Нашествие марсиан, пишет Уэллс, подорвало самодовольную уверенность обывателей в завтрашнем дне, в незыблемости и вечности окружающего их миропорядка, показало весь вред человеческой разобщенности, всю порочность индивидуалистического, эгоистического уклада жизни, способствовало пропаганде излюбленной Уэллсом идеи «единой организации человечества» (II, 156), научило гуманизму по отношению ко всем низшим, зависимым от человека существам, на положении которых людям пришлось побывать. И, самое главное, оно заставило по-новому взглянуть на человека, на смысл его жизни на Земле, на его обязанности перед будущим.

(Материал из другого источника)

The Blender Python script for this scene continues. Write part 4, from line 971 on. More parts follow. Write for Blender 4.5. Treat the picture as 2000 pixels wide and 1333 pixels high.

Не является ли человек случайным гостем на Земле? Не предстоит ли ему вскоре исчезнуть, уступив место более совершенным по организации, но, подобно марсианам, чуждым всего человеческого формам? Не напрасной ли в таком случае была вся эволюция человеческого рода, весь кропотливый труд сменявших друг друга поколений? Нет, отвечает Уэллс. И хотя не все на Земле предназначено для человека и человечество не застраховано от всевозможных бедствий, катастроф и катаклизмов, но «заплатив биллионами жизней, человек купил право жизни на Земле, и это право принадлежит ему вопреки всем пришельцам... Ибо человек не живет и не умирает напрасно» (II, 147). И если люди сумеют объединить свои усилия, направив их на достижение общих целей, тогда, возможно, человечество ожидает великое, достойное восхищения будущее. И перед мысленным взором писателя «встает смутное и странное видение», как бы выхваченное из отдаленного будущего силой творческого воображения писателя-фантаста: «жизнь с этого парника солнечной системы медленно распространяется по всей безжизненной неизмеримости звездного пространства». Но писатель понимает, что это не пророчество, а только мечта. «Может быть, победа над марсианами только временная. Может быть, им, а не нам принадлежит будущее» (II, 157).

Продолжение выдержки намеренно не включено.